**YOUR OBJECTIVE:** Below are some records. Copy every line in them that holds "script".

**INFORMATION GIVEN:**
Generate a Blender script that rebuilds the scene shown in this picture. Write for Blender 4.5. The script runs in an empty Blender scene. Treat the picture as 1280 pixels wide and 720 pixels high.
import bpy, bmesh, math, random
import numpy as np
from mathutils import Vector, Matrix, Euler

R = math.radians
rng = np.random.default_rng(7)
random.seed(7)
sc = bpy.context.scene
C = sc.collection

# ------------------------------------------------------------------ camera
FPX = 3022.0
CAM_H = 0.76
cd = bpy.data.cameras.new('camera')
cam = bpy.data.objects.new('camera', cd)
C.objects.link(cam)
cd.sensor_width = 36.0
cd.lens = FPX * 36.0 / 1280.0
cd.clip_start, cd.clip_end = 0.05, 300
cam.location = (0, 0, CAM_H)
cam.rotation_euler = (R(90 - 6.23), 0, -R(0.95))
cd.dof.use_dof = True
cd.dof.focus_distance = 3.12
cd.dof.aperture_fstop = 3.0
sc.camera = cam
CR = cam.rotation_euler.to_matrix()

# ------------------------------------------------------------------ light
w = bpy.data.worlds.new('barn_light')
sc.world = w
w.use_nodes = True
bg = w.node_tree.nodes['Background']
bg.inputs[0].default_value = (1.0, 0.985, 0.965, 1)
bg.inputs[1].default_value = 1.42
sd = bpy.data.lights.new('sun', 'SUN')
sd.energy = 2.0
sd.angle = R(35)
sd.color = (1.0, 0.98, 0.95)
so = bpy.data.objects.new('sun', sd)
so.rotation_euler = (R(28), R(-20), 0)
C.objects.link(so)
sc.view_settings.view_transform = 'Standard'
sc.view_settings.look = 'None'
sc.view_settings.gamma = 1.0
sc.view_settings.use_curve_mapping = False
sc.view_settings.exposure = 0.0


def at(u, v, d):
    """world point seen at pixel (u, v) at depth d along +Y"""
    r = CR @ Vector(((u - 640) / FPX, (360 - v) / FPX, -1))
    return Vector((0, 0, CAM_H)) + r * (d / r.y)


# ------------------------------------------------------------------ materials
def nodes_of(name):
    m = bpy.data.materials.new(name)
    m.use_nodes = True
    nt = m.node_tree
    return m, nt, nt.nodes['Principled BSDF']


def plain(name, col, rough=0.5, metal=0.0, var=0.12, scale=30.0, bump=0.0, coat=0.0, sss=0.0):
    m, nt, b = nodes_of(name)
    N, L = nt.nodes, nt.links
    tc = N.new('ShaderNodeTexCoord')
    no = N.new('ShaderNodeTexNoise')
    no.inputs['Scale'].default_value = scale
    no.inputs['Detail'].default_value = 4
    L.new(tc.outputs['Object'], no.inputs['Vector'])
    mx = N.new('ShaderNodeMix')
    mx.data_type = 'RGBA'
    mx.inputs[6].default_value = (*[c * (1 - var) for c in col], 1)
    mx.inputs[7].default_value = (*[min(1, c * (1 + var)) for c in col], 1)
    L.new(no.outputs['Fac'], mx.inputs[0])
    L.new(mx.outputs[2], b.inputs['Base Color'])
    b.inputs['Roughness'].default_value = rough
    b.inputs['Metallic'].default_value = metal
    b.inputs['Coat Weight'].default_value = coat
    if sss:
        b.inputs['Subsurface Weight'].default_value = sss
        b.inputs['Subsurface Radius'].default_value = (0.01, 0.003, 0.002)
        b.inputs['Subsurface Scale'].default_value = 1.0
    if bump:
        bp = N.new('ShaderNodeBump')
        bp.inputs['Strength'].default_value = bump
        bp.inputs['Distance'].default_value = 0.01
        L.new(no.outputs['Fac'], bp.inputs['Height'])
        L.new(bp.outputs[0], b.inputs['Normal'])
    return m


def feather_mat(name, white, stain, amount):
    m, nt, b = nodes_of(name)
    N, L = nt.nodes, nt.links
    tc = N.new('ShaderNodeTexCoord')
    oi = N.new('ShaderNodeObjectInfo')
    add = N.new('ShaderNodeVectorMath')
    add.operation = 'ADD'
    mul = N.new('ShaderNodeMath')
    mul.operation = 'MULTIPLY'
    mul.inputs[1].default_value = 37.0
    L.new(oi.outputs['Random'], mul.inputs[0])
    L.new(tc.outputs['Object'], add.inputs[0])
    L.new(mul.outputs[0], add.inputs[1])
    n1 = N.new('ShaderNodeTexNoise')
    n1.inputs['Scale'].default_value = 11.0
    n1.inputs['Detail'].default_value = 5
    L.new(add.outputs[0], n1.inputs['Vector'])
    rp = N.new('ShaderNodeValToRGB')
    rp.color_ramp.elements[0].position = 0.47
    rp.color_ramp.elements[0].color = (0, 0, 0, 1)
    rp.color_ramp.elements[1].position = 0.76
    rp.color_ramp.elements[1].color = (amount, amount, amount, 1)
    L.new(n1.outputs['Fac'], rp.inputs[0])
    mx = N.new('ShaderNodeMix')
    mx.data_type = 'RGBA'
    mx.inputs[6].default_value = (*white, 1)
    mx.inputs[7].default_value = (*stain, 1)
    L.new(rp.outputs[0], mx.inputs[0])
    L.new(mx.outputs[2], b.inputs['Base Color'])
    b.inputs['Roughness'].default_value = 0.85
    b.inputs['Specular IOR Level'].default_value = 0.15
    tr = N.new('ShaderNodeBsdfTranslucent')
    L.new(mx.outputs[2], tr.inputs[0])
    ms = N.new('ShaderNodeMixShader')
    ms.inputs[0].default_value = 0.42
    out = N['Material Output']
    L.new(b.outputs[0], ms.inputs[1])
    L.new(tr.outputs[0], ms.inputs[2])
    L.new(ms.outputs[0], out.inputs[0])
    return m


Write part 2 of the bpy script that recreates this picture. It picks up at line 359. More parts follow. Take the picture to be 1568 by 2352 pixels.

**ANSWER FOR THE TASK:**
Generate a Blender script that rebuilds the scene shown in this picture. Write for Blender 4.5. The script runs in an empty Blender scene. Treat the picture as 1280 pixels wide and 720 pixels high.
Write part 2 of the bpy script that recreates this picture. It picks up at line 359. More parts follow. Take the picture to be 1568 by 2352 pixels.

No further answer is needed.